Les plaignants mobilisent la notion de pratique commerciale trompeuse, définie par l’article L121-2 du code de la consommation comme notamment des « allégations, indications ou présentations fausses ou de nature à induire en erreur ». L’écoblanchiment pouvait déjà relever de la pratique commerciale trompeuse en théorie mais la loi climat et résilience l’écrit noir sur blanc. Il est désormais indiqué que les allégations peuvent porter sur « les caractéristiques essentielles du bien ou du service [...] ses propriétés, les résultats attendus de son utilisation, notamment l’impact environnemental ». Aussi, cette loi du 22 août 2021 majore les peines quand l’assertion est environnementale : l’amende peut atteindre 80 % du chiffre d’affaires (article L132-2).
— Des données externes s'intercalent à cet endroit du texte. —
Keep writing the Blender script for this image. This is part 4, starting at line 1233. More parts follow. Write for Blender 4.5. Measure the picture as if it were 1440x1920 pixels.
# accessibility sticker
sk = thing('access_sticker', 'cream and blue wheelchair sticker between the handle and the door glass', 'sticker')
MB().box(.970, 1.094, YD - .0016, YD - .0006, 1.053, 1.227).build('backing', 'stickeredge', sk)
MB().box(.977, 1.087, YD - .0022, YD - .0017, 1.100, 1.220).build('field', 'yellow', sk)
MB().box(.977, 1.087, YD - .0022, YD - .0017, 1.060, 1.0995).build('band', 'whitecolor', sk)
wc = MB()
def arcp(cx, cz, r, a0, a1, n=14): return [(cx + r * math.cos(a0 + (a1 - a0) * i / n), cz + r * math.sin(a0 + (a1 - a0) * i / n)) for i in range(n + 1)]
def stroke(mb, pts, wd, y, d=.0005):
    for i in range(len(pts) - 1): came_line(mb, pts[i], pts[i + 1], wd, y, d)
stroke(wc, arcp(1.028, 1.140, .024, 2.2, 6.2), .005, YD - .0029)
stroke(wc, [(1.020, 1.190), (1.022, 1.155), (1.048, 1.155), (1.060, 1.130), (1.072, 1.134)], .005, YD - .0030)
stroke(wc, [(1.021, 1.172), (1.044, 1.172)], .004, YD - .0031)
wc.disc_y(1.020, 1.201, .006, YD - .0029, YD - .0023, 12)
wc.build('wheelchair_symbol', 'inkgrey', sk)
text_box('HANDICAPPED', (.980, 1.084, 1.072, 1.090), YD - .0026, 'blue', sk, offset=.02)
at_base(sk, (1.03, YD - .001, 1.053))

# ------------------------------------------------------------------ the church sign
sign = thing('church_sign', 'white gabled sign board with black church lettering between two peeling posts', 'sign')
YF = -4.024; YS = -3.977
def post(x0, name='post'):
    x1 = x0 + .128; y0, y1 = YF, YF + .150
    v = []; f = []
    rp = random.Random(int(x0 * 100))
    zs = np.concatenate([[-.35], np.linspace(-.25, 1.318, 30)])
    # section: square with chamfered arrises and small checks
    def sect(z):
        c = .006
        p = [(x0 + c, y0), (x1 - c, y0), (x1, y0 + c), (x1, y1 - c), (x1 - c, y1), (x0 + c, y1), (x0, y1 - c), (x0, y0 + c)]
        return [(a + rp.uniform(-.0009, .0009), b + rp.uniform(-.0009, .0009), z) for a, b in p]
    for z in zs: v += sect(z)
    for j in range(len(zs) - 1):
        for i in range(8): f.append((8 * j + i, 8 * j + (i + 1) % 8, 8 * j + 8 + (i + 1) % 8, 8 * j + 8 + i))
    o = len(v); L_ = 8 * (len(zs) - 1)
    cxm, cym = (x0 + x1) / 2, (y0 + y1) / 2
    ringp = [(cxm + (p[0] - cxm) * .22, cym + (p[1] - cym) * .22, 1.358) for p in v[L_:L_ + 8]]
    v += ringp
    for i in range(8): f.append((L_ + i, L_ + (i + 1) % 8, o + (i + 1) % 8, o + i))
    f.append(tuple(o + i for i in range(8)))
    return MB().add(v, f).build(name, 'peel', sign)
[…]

Rapports et sites internet 

La Commission européenne a passé au crible des sites web : la moitié des allégations environnementales ne sont pas étayées par des preuves.

« Cela faisait longtemps que l’on savait que la problématique allait venir, puisque les entreprises sont poussées à annoncer des objectifs environnementaux. Au début, il s’agissait de communications corporate, cela ne relevait donc pas du commercial, puis cela a débarqué dans notre champ », raconte François Carlier, qui défend les consommateurs.

Greenpeace France a un périmètre plus large. Sa responsable juridique Laura Monnier analyse alors : « Les entreprises ont développé beaucoup d’outils pour communiquer sur leur respect des droits de l’Homme et l’environnement (guide de conduite, rapport de gestion, rapport annuel, site Internet, etc.). Donc, proportionnellement, les associations peuvent davantage utiliser ces supports pour saisir la justice ». Elle fait ici référence aussi bien à l’utilisation des juridictions correctionnelle et civile – que l’ONG n’a pas encore saisies pour le moment pour ce type d’affaire – qu’à la soft law, puisqu’il existe un jury de déontologie publicitaire. Cette instance non juridictionnelle peut émettre des avis, Greenpeace France y a fait appel plusieurs fois.

Méthodologie

« Avec ces procédures, on cherche avant tout à décrédibiliser une démarche. Le débat est surtout sur la communication, avant d’être judiciaire. L’objectif pour les ONG est d’impacter l’image de l’entreprise », croit Gwladys Beauchet, qui conseille les entreprises.

Quelle défense celles-ci empruntent-elles ? « Il faut démontrer la véracité, et donc l’absence de tromperie. Cela demande une analyse très stricte de la communication et de la méthodologie sur laquelle elle se base », explique l’avocate.

Selon elle, les entreprises pourront désormais s’aider de l’éco-score ou l’affichage environnemental, introduits par la loi climat. Ces outils se fonderont sur une méthodologie connue et reconnue, les entreprises qui les utiliseront pourront donc les mobiliser pour prouver la véracité de leurs propos.

D’après l’avocate, en édifiant des indices et des critères permettant de qualifier une activité de durable ou non, le règlement européen sur la taxonomie sécurisera aussi les entreprises. Elle l’observe chez ses clients : ce sujet, comme d’autres, pousse les services communication à davantage associer les juristes d’entreprise à leur travail.